Phillis Bindi, BA’21, MAS’22 (Metro)

Employing Real-time, Tech-led Policing

An illustrated portrait of a woman.

Phillis Bindi (Illustration: Joel Kimmel)

“My grandparents came here, and they bought a house in East Orange, N.J.,” says Phillis Bindi, BA’21, MAS’22 (Metro), a lifelong resident and the chief of police. “They were my father’s parents, and we all lived in this house.”

As a child, riding her bicycle in the neighborhood, Bindi noticed an officer on the corner helping other kids cross the road, she says. Her interest in policing started there.

Back when she started in the department, there was an emphasis on safe neighborhood units, “to get officers back into the communities,” she explains. “We got to know the neighborhoods as beat cops.”

There was a higher crime rate when she came on the force in 1991, which was mitigated more than 85 percent over a 10- to 12-year period by instituting proactive policing.
As a sergeant and a lieutenant, Bindi led the enhanced community-safety team to address the quality-of-life concerns.

“Patrol is the hub.
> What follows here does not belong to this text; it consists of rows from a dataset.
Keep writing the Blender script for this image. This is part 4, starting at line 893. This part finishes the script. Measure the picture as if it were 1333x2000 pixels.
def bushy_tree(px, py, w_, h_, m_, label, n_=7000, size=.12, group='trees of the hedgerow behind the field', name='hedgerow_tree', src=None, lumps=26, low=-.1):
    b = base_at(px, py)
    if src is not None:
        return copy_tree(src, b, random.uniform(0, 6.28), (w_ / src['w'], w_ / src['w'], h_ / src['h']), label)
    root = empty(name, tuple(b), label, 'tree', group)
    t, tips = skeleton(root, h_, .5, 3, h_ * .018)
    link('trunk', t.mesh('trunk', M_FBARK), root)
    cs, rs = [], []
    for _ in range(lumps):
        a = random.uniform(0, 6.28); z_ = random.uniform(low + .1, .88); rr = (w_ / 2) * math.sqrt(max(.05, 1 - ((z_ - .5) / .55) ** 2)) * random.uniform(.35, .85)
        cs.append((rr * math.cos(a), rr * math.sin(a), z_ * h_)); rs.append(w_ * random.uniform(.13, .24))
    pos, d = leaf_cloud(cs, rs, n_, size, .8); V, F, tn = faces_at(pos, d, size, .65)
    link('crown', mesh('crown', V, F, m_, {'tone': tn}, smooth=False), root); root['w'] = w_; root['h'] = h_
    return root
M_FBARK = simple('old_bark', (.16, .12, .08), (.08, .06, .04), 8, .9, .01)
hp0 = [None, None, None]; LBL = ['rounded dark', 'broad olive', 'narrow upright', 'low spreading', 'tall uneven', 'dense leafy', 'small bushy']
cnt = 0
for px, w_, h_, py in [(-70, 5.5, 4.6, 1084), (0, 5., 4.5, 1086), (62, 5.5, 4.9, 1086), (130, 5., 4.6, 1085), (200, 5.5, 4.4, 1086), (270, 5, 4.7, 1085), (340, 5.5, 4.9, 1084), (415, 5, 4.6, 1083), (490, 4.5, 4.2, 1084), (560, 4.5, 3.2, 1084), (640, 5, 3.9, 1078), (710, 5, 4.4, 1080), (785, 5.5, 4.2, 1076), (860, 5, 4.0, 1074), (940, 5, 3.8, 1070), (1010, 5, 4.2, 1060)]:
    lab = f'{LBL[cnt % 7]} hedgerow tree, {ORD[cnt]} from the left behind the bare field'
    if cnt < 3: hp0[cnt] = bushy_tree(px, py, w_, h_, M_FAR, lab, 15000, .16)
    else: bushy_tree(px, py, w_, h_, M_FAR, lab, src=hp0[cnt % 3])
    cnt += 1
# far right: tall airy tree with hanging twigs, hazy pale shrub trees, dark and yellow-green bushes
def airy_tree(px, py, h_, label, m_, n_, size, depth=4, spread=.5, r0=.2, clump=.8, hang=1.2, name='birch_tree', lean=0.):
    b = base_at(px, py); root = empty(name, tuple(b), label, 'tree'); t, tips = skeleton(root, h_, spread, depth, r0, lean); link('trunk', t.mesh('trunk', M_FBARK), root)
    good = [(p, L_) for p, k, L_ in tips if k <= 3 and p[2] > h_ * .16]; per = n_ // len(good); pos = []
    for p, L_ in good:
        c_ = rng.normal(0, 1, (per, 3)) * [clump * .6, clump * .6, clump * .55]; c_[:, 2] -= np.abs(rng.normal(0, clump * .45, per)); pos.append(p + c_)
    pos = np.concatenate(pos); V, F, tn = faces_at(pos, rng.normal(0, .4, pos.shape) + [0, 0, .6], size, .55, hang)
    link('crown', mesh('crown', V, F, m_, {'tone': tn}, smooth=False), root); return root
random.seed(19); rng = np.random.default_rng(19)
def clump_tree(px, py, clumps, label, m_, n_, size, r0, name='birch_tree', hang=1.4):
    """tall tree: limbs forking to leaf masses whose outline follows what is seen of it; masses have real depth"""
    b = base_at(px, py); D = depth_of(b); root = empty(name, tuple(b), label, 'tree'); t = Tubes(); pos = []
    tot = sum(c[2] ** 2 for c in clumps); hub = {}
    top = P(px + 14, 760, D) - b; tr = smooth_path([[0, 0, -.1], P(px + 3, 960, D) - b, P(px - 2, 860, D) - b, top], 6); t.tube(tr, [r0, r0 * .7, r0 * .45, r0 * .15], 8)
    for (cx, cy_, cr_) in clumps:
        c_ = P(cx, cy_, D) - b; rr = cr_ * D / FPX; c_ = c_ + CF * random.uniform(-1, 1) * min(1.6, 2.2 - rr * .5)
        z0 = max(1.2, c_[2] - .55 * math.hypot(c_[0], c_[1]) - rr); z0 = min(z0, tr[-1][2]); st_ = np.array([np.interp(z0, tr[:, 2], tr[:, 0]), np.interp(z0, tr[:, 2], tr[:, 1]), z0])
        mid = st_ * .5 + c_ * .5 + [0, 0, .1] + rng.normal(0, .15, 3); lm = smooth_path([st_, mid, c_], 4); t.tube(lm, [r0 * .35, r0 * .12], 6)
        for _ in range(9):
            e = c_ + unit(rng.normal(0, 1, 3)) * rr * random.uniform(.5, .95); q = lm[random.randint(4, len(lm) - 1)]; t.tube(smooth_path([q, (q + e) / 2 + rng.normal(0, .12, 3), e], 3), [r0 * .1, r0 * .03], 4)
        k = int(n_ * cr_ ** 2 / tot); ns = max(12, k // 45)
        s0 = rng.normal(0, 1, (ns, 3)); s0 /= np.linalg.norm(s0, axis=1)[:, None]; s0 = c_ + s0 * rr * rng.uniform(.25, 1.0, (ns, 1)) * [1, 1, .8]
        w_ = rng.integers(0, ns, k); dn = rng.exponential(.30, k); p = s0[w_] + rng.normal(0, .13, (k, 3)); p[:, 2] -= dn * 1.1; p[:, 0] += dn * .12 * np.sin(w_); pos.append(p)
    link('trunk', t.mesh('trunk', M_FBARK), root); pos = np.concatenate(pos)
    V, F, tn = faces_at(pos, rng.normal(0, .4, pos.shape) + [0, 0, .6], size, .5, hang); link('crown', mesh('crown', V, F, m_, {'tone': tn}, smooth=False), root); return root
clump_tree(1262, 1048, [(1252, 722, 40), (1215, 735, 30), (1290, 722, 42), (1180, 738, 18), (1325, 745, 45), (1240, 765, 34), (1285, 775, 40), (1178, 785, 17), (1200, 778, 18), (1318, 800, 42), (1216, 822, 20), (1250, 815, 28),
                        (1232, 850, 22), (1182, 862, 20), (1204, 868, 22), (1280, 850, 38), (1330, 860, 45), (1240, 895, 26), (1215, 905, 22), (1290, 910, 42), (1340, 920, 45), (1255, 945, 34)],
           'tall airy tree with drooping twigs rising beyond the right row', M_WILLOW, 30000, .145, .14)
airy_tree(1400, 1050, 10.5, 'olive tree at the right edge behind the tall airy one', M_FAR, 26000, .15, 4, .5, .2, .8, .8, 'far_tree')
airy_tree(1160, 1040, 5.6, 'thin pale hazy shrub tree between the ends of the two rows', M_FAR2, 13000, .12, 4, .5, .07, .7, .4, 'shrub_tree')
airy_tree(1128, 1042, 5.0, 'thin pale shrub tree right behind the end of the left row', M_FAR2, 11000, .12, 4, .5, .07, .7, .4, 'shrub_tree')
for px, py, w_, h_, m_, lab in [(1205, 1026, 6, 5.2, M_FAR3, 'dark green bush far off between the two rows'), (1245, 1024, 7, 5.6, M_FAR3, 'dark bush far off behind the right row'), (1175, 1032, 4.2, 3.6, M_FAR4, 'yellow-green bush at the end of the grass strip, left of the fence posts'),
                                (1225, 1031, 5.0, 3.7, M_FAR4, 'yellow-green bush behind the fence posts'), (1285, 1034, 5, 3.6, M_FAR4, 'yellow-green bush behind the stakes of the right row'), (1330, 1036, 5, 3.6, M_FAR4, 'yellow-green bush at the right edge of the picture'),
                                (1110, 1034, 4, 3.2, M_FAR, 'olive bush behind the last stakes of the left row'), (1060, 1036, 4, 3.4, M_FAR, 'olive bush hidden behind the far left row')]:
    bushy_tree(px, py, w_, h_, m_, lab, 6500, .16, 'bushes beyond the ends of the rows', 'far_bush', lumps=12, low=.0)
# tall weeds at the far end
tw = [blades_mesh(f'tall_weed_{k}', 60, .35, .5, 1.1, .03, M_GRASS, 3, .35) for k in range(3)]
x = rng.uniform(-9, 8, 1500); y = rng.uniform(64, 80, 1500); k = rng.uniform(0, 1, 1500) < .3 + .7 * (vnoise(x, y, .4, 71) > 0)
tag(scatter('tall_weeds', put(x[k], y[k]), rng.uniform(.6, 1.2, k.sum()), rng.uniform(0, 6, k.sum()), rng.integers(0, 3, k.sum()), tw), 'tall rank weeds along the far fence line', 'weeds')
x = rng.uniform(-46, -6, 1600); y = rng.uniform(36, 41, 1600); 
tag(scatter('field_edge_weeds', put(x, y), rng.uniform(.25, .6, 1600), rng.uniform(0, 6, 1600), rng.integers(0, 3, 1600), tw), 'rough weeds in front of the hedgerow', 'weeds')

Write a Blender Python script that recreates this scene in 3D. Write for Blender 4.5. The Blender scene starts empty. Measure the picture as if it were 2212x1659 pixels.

They answer the calls right from the dispatcher.” But, she says, “We have more than 100 cameras throughout the city that are monitored daily.”

The department employs shot-spotter technology as well. If a gun goes off, it sends an alert to phones as well as the Real-time Crime Prevention Center. This allows cameras to focus on where the gunshot occurred. “Our success in the capturing and/or prevention of the crime itself before it happens has been tremendous,” says Bindi.

“The trust our community has in us, and the faith they put in us — and us back to them — is second to none.”

School resource officers — another component of community policing— assist students in need and prevent criminal action within the school system. “They do a tremendous job,” says Bindi. “The relationships they build with our students spills over outside of school.”

Bindi is the first female chief of police in East Orange, honing her administrative skills with what she learned at FDU. “I am still a servant leader and a police officer,” she says.

Bindi credits the late Joseph Devine, MAS’02 (Metro), associate professor of administrative science, for first convincing her to enroll in FDU. “One of my detectives brought me in to speak in one of his classes when he did a paper on leadership. Professor Devine and I talked for about an hour after class, and he reached in his briefcase and handed me papers to fill out to enroll right then and there.”

Bindi also credits her late mother as an inspiration. “She was my number-one fan,” she says.

The East Orange police force is about 25 percent female. Bindi says her promotion to chief has enabled them to “know that they too can rise.”